Back in 1995, Grifin she hit the scene with "Who Set You Flowin'?" The African-American Migration Narrative and has been producing groundbreaking work ever since. Her books include the If You Can't Be Free, Be a Mystery: In Search of Billie Holiday (2001),  Clawing at the Limits of Cool: Miles Davis, John Coltrane, and the Greatest Jazz Collaboration Ever (with Salim Washington, 2008), Harlem Nocturne: Women Artists and Progressive Politics During World War II (2013), and more recently, In Search of a Beautiful Freedom: New and Selected Essays (2023).

In 2021, I did a series of blog posts on her book Read Until You Understand: The Profound Wisdom of Black Life and Literature, which touched on her work but likely did not go far enough in noting how Griffin has been one of our discipline's most critical cultural witnesses. She began her career at the University of Pennsylvania in the 1990s and moved to Columbia University around 2000, where she has since built a distinguished career. 

Consider that Griffin entered the profession in the mid-1990s, during a defining moment when African American literary studies was developing in new and consequential ways. There is understandably a tendency to focus on more prominent figures from that period—Henry Louis Gates Jr., bell hooks, Houston A. Baker Jr., Barbara Christian, Hazel Carby, and Trudier Harris among others. But Griffin, a junior to those figures, was there as well, just at an earlier stage of her career. Her soft-spoken and measured style also placed her somewhat outside the more visible Black public intellectual circuit that gained prominence during that period.

At Columbia University, Griffin became a member of the influential Jazz Study Group, which helps explain her sustained engagement with jazz.

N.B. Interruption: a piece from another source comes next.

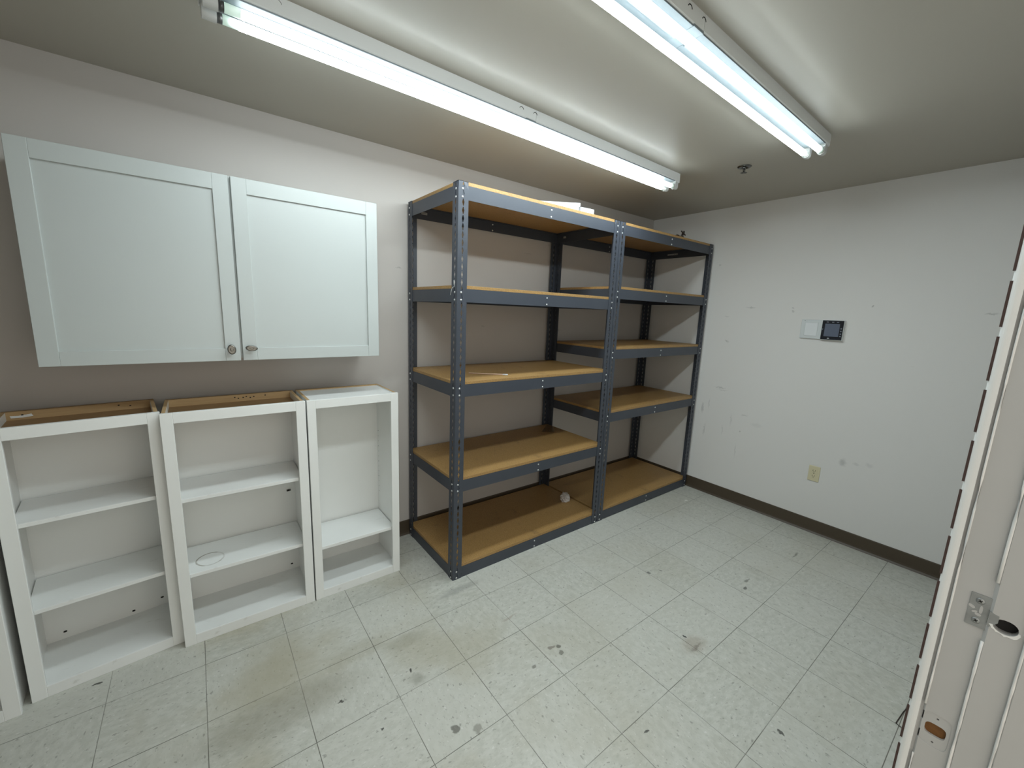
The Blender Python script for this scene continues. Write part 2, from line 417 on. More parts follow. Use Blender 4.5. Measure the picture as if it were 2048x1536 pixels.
# pockets cut in the jamb: the old deadbolt mortise, the latch hole, two slots, three shallow recesses
SZ = 1.0985         # strike height
MZ = 0.8640         # mortise height
MY = -1.0170
cuts = []
def ovalpts(cy, cz, ry, rz, n=20, p=2.0):
    r = []
    for k in range(n):
        c, s = math.cos(2 * PI * k / n), math.sin(2 * PI * k / n)
        r.append((cy + ry * abs(c) ** (2 / p) * (1 if c > 0 else -1), cz + rz * abs(s) ** (2 / p) * (1 if s > 0 else -1)))
    return r
MX = Matrix(((0, 0, 1, 0), (1, 0, 0, 0), (0, 1, 0, 0), (0, 0, 0, 1)))   # (y,z,x) prism -> world
def cutp(pts, a, b):
    q = MB(); q.prism(pts, a, b, M_DARK, MX); cuts.append(q.build('cutter'))
cutp(ovalpts(-1.0235, MZ, .0168, .0300, 28, 5.0), XJ - .02, XJ + .0004)
cutp(ovalpts(-1.0235, MZ, .0125, .0112, 20, 3.6), XJ - .02, XJ + .03)
cutp(ovalpts(-1.0640, SZ - .008, .0125, .0110, 18, 2.2), XJ - .02, XJ + .030)
for dz in (.0175, -.0185):
    cutp([(-1.0072, MZ + dz - .008), (-1.0056, MZ + dz - .008), (-1.0056, MZ + dz + .008), (-1.0072, MZ + dz + .008)], XJ - .02, XJ + .01)
for dz in (.0225, -.0225):
    cutp(ovalpts(-1.0235, MZ + dz, .0016, .0016, 10), XJ - .02, XJ + .012)
for c in cuts:
    md = fr.modifiers.new('b', 'BOOLEAN'); md.object = c; md.operation = 'DIFFERENCE'; md.solver = 'EXACT'
bpy.context.view_layer.update()
dg = bpy.context.evaluated_depsgraph_get()
me = bpy.data.meshes.new_from_object(fr.evaluated_get(dg))
fr.modifiers.clear(); fr.data = me
for c in cuts: bpy.data.objects.remove(c, do_unlink=True)
q = MB(); q.bm.from_mesh(me); q.mi(M_FRAME)
for fc in q.bm.faces: fc.material_index = 0
q.prism([(XJL - x, y) for x, y in frame_profile()], 0.0, DT, M_FRAME)
M = Matrix(((0, 0, 1, 0), (0, 1, 0, 0), (1, 0, 0, DT), (0, 0, 0, 1)))
q.prism(frame_profile(), XJL - .045, XJ + .045, M_FRAME, M)
q.bm.to_mesh(me); q.bm.free(); me.materials.clear(); me.materials.append(M_FRAME); me.materials.append(M_GLINT_CHIP)
for pl in me.polygons:
    cc = pl.center
    if -.70 < cc.x < XJ + .0095 and cc.y > -1.0012 and abs(pl.normal.z) < .5: pl.material_index = 1  # nose coloured paler to paint in the room light it catches
tag(fr, 'cream painted steel door frame with strike plate and open mortise', 'door frame', kind='structure')
q = MB(); q.box((XJ + .0050, -1.037, MZ - .0125), (XJ + .031, -1.010, MZ + .0125), M_POCKET)
q.build('mortise_pocket', fr)
q = MB(); q.box((XJ + .0065, -1.079, SZ - .021), (XJ + .0315, -1.049, SZ + .005), M_DARK); q.build('latch_pocket', fr)
# strike plate with its lip, cut corners, two screws
q = MB(); x0 = XJ - .0005
q.prism([(-1.0245, SZ - .0268), (-1.0245, SZ + .0268), (-1.0470, SZ + .0268), (-1.0470, SZ + .0080), (-1.0470, SZ - .0268)], x0 - .0014, x0 + .0004, M_GALV, MX)
q.prism([(-1.0462, SZ + .0080), (-1.0462, SZ - .0155), (-1.0505, SZ - .0155), (-1.0520, SZ - .0120), (-1.0560, SZ - .006), (-1.0560, SZ + .0055), (-1.0520, SZ + .0060)], x0 - .0052, x0 - .0008, M_GALV, MX)
strike = q.build('strike_plate', fr)
for dz in (.0165, -.0165):
    q = MB()
    q.lathe([(0.0048, 0.0), (0.0048, 0.0006), (0.0030, 0.0012), (0.0, 0.0013)], M_GALV, 20)
    q.box((-.0024, -.0006, .0004), (.0024, .0006, .00145), M_DARK); q.box((-.0006, -.0024, .0004), (.0006, .0024, .00145), M_DARK)
    q.build('screw', strike, Matrix.Translation((x0 - .0014, -1.0350, SZ + dz)) @ Matrix.Rotation(-PI / 2, 4, 'Y') @ Matrix.Rotation(.5, 4, 'Z'))
# paint smears left on the plate
q = MB()
for (y, z, ry, rz, a) in ((-1.0275, SZ + .004, .004, .0022, .5), (-1.0315, SZ - .003, .0032, .0016, -.5), (-1.0375, SZ + .003, .0018, .0065, 0), (-1.0355, SZ - .006, .0035, .0022, .2)):
    pp = ovalpts(0, 0, ry, rz, 12, 2.4)
    c, s = math.cos(a), math.sin(a)
    q.prism([(y + c * u - s * v, z + s * u + c * v) for u, v in pp], x0 - .0017, x0 - .0010, M_FRAME, MX)
q.build('paint_smear', strike)
# ragged paint edge under the latch hole
q = MB(); rnd = random.Random(3); inner, outer = [], []
for k in range(15):
    a = math.radians(188 + k * 11.5)
    inner.append((-1.0640 + .0127 * math.cos(a), SZ - .008 + .0112 * math.sin(a)))
    w = 1.10 + .20 * rnd.random() + .12 * math.sin(k * .5)
    outer.append((-1.0640 + .0127 * w * math.cos(a), SZ - .008 + .0112 * w * 1.06 * math.sin(a)))
q.prism(inner + outer[::-1], XJ - .0062, XJ - .0050, M_GLINT_CHIP, MX)
q.build('chipped_paint', fr)
# brown gasket strip, in short dashes along the frame's nose
q = MB(); z = 0.02
k = 0
while z < DT - .08:
    q.box((XJ + .0040, YF + .0025, z), (XJ + .0065, YF + .0056, z + .0655), M_GASK); z += .0795; k += 1
q.build('gasket_strip', fr)
for y, x, rr in ((-1.0062, XJ - .0006, .0014), (-1.0464, XJ - .0040, .0021), (-1.0849, XJ - .0090, .0019)):  # added white strips, painting in the light caught by the frame's edges
    q = MB(); zz = [0.004 + k * .05 for k in range(42)]
    gap = lambda z: (y > -1.01 and abs(z - MZ) < .028) or (-1.05 < y < -1.04 and SZ - .028 < z < SZ + .028)
    run = []
    for z in zz + [None]:
        if z is None or gap(z):
            if len(run) > 1: q.tube(run, rr, M_GLINT_CHIP, 8)
            run = []
        else: run.append((x + .00008 * math.sin(z * 31), y + .00012 * math.sin(z * 23), z))
    q.build('edge_glint', fr)

# ------------------------------------------------------------------ strip lights
def strip_light(loc, rz, label, smear_end=True):
    L = 2.432; W = .054; D = .050
    r = empty('strip_light', loc, rz)
    tag(r, label, 'ceiling light', 'fluorescent strip lights on the ceiling')
    half = L / 2
    prof = [(-W, 0.0), (W, 0.0), (W, -D + .006), (W - .006, -D), (-W + .006, -D), (-W, -D + .006)]
    MP = Matrix(((0, 0, 1, 0), (1, 0, 0, 0), (0, 1, 0, 0), (0, 0, 0, 1)))
    for a, b in ((0.003, half - .0008), (half + .0008, L - .003)):
        q = MB(); q.prism(prof, a, b, M_FIX, MP); q.build('housing', r)
    # cover with a raised middle ridge, in two lengths, and the sleeve over their joint
    ridge = [(-.0515, -D + .002), (-.0505, -D - .0022), (-.014, -D - .0032), (-.009, -D - .010), (-.003, -D - .010), (0, -D - .0085), (.003, -D - .010), (.009, -D - .010), (.014, -D - .0032), (.0505, -D - .0022), (.0515, -D + .002)]
    for a, b in ((0.05, half - .055), (half + .002, L - .05)):
        q = MB(); q.prism(ridge, a, b, M_COVER, MP); q.build('ballast_cover', r)
    q = MB(); q.box((half - .055, -W - .0006, -D - .0035), (half + .0005, W + .0006, -D + .004), M_COVER, .001)
    q.build('joint_sleeve', r)
    # end plates, with the little notches
    for x in (0.0, L - .003):
        q = MB(); q.box((x, -W - .001, -D - .004), (x + .003, W + .001, 0.0), M_FIX, .0008)
        s = -1
        q.box((x - .0004, s * W * .55 - .004, -D + .012), (x + .0034, s * W * .55 + .004, -D + .020), M_DARK)
        q.build('end_plate', r)
    # knockouts on the near side
    for x, rad in ((half - .005, .011), (half - .085, .011), (.185, .014)):
        q = MB(); pp = [Vector((x + rad * math.cos(t), -W - .0003, -.021 + rad * .9 * math.sin(t))) for t in [PI * .05 + k * PI * .85 / 10 for k in range(11)]]
        q.tube(pp, .0013 if rad < .012 else .0006, M_DARK, 6); q.build('knockout', r)
    zc = -.0765; R = .0132
    tubes = []
    for y in (-.032, .032):
        for x0, x1, sgn in ((0.004, .040, 1), (L - .034, L - .004, -1)):
            q = MB()
            n = 14; pts = [(y - .0165, -D + .001), (y + .0165, -D + .001)]
            pts += [(y + .0165 * math.cos(t), zc - .0165 * math.sin(t)) for t in [k * PI / n for k in range(n + 1)]]
            q.prism(pts, x0, x1, M_FIXG, MP)
            q.build('lampholder', r)
        q = MB()
        q.cyl((.094, y, zc), (L - .062, y, zc), R, M_TUBE, 20, caps=False)
        t = q.build('tube', r)
        for x0, x1, m, nm in ((.041, .054, M_CAP, 'end_cap'), (L - .046, L - .035, M_CAPW, 'end_cap'), (.054, .094, M_TEND, 'dim_tube_end'), (L - .062, L - .046, M_TEND, 'dim_tube_end')):
            q = MB(); q.cyl((x0, y, zc), (x1, y, zc), R + (.0006 if nm == 'end_cap' else 0), m, 20); q.build(nm, t)
    return r
RZ = math.radians(1.05)
strip_light((-1.372, .572, H), RZ, 'long twin tube strip light above the shelving side, whole length seen')
strip_light((-1.385, -.220, H), RZ, 'twin tube strip light nearer the doorway, cut off by the top edge')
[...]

Founded by Robert G. O'Meally, the group brings together scholars, musicians, critics, and students for wide-ranging discussions of the music. O’Meally, Brent Hayes Edwards, and Griffin later co-edited Uptown Conversation: The New Jazz Studies (2004), a volume that reflects the intellectual energy of the group's exchanges. 

Based on various articles and presentations over the last two decades, Griffin is viewed as one of our leading Toni Morrison scholars. If you were hosting a gathering on Morrison at Princeton or Cornell or wherever, and you wanted expert thoughts on Morrison, then you likely thought of Farah Jasmine Griffin.

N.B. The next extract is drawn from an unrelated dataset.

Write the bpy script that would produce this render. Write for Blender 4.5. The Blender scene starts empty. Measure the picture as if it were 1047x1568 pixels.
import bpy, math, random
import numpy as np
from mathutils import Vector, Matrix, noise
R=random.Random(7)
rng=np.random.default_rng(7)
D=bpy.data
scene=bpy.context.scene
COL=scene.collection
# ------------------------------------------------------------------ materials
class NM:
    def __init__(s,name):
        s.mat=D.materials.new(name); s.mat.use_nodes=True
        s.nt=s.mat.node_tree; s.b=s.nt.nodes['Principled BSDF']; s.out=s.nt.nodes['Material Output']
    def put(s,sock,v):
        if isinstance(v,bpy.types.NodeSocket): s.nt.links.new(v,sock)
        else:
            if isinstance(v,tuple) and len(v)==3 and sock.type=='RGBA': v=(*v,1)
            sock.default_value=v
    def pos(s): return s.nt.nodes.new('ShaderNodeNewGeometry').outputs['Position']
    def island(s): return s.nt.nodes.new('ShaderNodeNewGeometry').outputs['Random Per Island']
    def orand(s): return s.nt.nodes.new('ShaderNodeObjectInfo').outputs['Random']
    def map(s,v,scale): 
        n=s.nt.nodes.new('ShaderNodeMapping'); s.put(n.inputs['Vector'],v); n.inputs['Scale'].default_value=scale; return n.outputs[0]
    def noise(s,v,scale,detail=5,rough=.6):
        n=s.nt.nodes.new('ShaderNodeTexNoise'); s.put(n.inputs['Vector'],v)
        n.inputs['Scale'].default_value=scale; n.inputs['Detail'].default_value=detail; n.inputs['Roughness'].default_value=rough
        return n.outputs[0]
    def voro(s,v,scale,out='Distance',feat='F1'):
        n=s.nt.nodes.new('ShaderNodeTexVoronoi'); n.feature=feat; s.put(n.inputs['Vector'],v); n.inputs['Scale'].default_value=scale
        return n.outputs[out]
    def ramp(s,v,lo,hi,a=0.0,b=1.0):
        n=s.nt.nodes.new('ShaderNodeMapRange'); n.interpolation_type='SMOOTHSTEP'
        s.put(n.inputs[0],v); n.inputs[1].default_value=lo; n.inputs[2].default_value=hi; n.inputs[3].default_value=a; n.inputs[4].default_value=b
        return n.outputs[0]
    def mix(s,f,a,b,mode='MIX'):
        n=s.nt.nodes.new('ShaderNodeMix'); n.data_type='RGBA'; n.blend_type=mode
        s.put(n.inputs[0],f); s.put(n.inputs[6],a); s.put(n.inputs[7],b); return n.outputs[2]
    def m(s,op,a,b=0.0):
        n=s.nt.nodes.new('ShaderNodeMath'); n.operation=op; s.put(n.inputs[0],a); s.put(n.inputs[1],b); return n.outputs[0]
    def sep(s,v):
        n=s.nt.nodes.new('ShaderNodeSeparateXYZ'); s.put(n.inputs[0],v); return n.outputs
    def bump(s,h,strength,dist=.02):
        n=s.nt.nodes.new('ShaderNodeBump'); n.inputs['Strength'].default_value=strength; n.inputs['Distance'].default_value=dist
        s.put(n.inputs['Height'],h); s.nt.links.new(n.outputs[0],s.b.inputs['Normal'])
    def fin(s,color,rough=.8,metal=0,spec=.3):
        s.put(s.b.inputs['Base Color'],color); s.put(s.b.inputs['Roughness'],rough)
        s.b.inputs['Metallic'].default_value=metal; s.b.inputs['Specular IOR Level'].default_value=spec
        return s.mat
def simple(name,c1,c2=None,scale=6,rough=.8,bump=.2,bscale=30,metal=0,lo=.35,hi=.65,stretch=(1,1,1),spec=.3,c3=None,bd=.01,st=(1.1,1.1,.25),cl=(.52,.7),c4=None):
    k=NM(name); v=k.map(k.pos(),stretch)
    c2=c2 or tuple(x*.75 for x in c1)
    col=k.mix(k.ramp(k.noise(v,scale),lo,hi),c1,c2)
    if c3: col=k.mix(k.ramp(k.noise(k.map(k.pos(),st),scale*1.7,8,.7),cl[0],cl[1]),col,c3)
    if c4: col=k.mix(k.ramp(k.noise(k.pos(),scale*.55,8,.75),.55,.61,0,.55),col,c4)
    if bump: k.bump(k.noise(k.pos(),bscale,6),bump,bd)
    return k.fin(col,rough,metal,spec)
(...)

So it's possible that a large group of people know Griffin as a jazz scholar, and then a whole other group know her as a literary scholar. And there's more. She's been an important chronicler of Black Studies based on this notable documentInclusive Scholarship: Developing Black Studies in the United States: A 25th Anniversary Retrospective of Ford Foundation Grant Making, 1982-2007. She also provided key leadership as the inaugural chair of its African American and African Diaspora Studies Department at Columbia.

When I spoke Griffin her after talk, somehow the subject of William J. Harris came up. "Did you know he was one of my professors?" she asked.  

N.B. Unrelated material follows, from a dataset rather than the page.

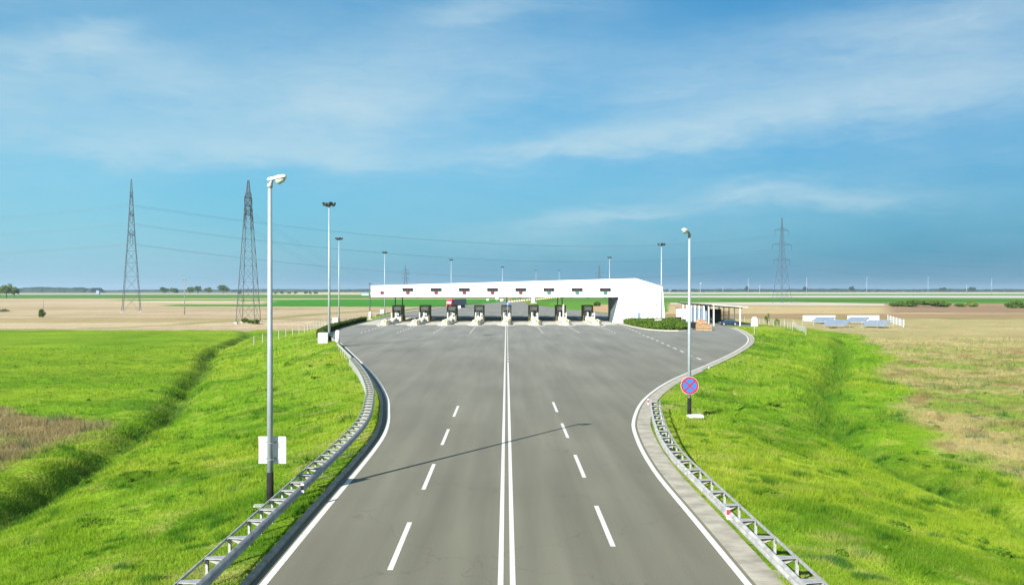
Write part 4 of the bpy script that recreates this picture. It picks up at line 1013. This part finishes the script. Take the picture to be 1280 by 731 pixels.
t = empty('wheelbarrow', (a, b_, 0), 'small red wheelbarrow in front of the white container hut', 'wheelbarrow'); MB().box((0, 0, .65), (1.3, .8, .45), taper=(1.3, 1.2)).build('tray', M['red'], t, bevel=.05); MB().tube([(-.6, -.3, .4), (-1.3, -.3, .8)], .04, 6).tube([(-.6, .3, .4), (-1.3, .3, .8)], .04, 6).build('handles', M['dark'], t); MB().tube([(.7, -.06, .25), (.7, .06, .25)], .25, 14).build('wheel', M['rubber'], t)
# white round sign on the grass by the bend
a, b_, c_ = WG(943.5, 419.5, -.3)
t = empty('road_sign', (a, b_, c_), 'white round sign over a small plate in the grass at the far bend', 'sign'); MB().tube([(0, 0, 0), (0, 0, 2.9)], .05, 8).build('post', M['galv'], t)
o = disc(.5, -.02, 0, 24).build('disc', M['white'], t); o.location = (0, -.06, 2.75); MB().box((0, -.06, 1.98), (1.15, .03, .65)).build('plate', M['white'], t)

# ------------------------------------------------------------------ solar panels
def solar(px_, yb, label, w=2.35):
    x, y = W(px_, yb, FIELD); s_ = y/F
    t = empty('solar_panel', (x, y, FIELD), label, 'solar panel', 'solar panels in the meadow')
    Wd = 6.6; Dp = 4.0; tilt = R(22)
    M_ = Matrix.Translation((0, 0, 1.35)) @ Matrix.Rotation(R(-50), 4, 'Z') @ Matrix.Rotation(tilt, 4, 'X')
    def tr(mb): mb.v = [tuple(M_ @ Vector(v)) for v in mb.v]; return mb
    tr(MB().box((0, 0, 0), (Wd, Dp, .08))).build('frame', M['galv'], t)
    mb = MB()
    for i in range(8):
        for j in range(3): mb.box((-Wd/2+Wd*(i+.5)/8, -Dp/2+Dp*(j+.5)/3, .045), (Wd/8-.07, Dp/3-.07, .012))
    tr(mb).build('cells', mat('solar_cells', (.17, .22, .29), .35, 0, .12, 1, spec=.8), t)
    for X in (-3, 3):
        for Y in (-1.4, 1.4):
            p = M_ @ Vector((X, Y, -.05)); MB().tube([(p.x, p.y, -.1), (p.x, p.y, p.z)], .06, 6).build('leg', M['galv'], t)
    return t
solar(1030, 405, 'dark blue tilted solar panel, leftmost of the back pair in front of the white box')
solar(1047, 409.5, 'blue-grey solar panel, second from the left, nearer than its neighbour')
solar(1073, 405, 'blue solar panel in front of the right white box, third from the left')
solar(1097, 410, 'blue-grey solar panel, rightmost of the four')
for (p0, p1, lab) in ((1005, 1044, 'left long white storage box behind the solar panels'), (1061, 1099, 'right long white storage box behind the solar panels')):
    x0, y0 = W(p0, 401.5, FIELD); x1, _ = W(p1, 401.5, FIELD); t = empty('storage_box', ((x0+x1)/2, y0, FIELD), lab, 'storage box', 'white boxes behind the solar panels')
    MB().box((0, 0, .95), (x1-x0, 1.4, 1.9)).build('body', M['white'], t, bevel=.03); MB().box((0, 0, 1.94), (x1-x0+.2, 1.6, .08)).build('lid', M['dirtywhite'], t)
x0, y0 = W(1111, 402, FIELD); x1, y1 = W(1131, 409.5, FIELD)
t = empty('white_screen_fence', (x0, y0, FIELD), 'short white screen fence right of the solar panels', 'fence')
L = math.hypot(x1-x0, y1-y0); an = math.atan2(y1-y0, x1-x0)
for i in range(5): 
    f = (i+.5)/5; MB().box(((x1-x0)*f, (y1-y0)*f, 1.1), (L/5*.93, .06, 1.9), an).build('panel', mat('pale_mesh', (.62, .63, .60), .7, 0, .1, 4) if i else M['dirtywhite'], t)
for i in range(6): MB().box(((x1-x0)*i/5, (y1-y0)*i/5, 1.1), (.12, .12, 2.3)).build('post', M['white'], t)
# ------------------------------------------------------------------ post and wire fences
def wire_fence(P, sp, h, label, pm_, r=.06, nw=3, zf=None, rnd=.0):
    z0 = gz(*P[0]) if zf is None else zf
    t = empty('wire_fence', (P[0][0], P[0][1], z0), label, 'fence', 'post and wire fences in the grass')
    pts = []
    for (x, y, a) in walk(P, 0, lambda y: sp): pts.append((x-P[0][0], y-P[0][1], (gz(x, y) if zf is None else zf)-z0))
    pr = None
    for (x, y, z) in pts[:95]:
        if pr is None: pr = MB().tube([(0, 0, -.3), (0, 0, h)], r, 6).build('post', pm_, t)
        else: q = pr.copy(); COL.objects.link(q); q.parent = t; pr_ = q; pr_.location = (x, y, z); continue
        pr.location = (x, y, z)
    mb = MB()
    for k in range(nw): mb.tube([(x, y, z+h*(.35+.6*k/max(1, nw-1))) for x, y, z in pts], .012, 4)
    mb.build('wires', M['galv'], t)
    return t
def PL(l, z): return [W(a, b, z) for a, b in l]
wire_fence(PL([(318, 430), (350, 425), (380, 420), (407, 412)], -1.7), 4.2, 1.7, 'row of pale posts with wire climbing the slope left of the first floodlight mast', M['galv'], .07)
wire_fence([(a, b) for a, b in PL([(407, 411), (430, 405), (455, 400)], -.9)], 7, 1.2, 'short row of posts behind the dark hedge', M['galv'])
wf = M['galv']
wire_fence(PL([(931, 402), (962, 403), (992, 405)], -2.2), 4.6, 1.8, 'back row of white fence posts between the carport and the solar panels', wf, .06)
wire_fence(PL([(992, 405), (1000, 413), (1009, 424)], -2.2), 6.0, 1.5, 'row of white posts coming forward at the right of the fenced plot', wf, .06)
wire_fence(PL([(950, 412), (968, 414.5), (985, 418), (994, 421)], -2.0), 3.6, 1.6, 'front row of white fence posts at the grass slope', wf, .06)
wire_fence(PL([(1004, 407), (1040, 408.5), (1080, 410), (1131, 411)], FIELD), 4.0, 1.7, 'low fence of white posts in front of the solar panels', wf, .06)
# small saplings in the plot
for i, (px_, yb, yt, lab) in enumerate(((960, 408, 391, 'leafy sapling inside the white-post plot'), (972, 411, 397, 'smaller thin sapling right of the leafy one in the plot'))):
    x, y = W(px_, yb, -2.3); tree(x, y, -2.3, (yb-yt)/F*y, 1.9, lab, 'sapling', 350, 'leaf2', 60+i, 'saplings in the fenced plot', leaf=.13)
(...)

"Did I know?" I responded, "You're one of the main reasons I can never become his top student of all time. Of course I know you're one of his former students."

We laughed. 

Griffin, Dana A. Williams, Brent Hayes Edwards, Saidiya Hartman, Mark Anthony Neal represent a generational cohort of literary and cultural scholars who made notable contributions to African American literary studies over the decades. We also have to add Alondra Nelson to that mix. While she's not a literary scholar, her work on Afrofuturism affected so many of us. And obviously, there are dozens more than the ones I've just named. 

It is worth thinking about a figure like Griffin for multiple reasons. She has produced outstanding work, for one. She also offers a clear sense of what a long, noteworthy career can look like. More than that, she stands as a testament to the possibilities of working across multiple disciplines, distinguishing herself through scholarship on jazz as well as Black literary and cultural history.

You trying to get a sense of what's possible as a literary scholar or an intellectual in general? Then, you likely want to think of Farah Jasmine Griffin.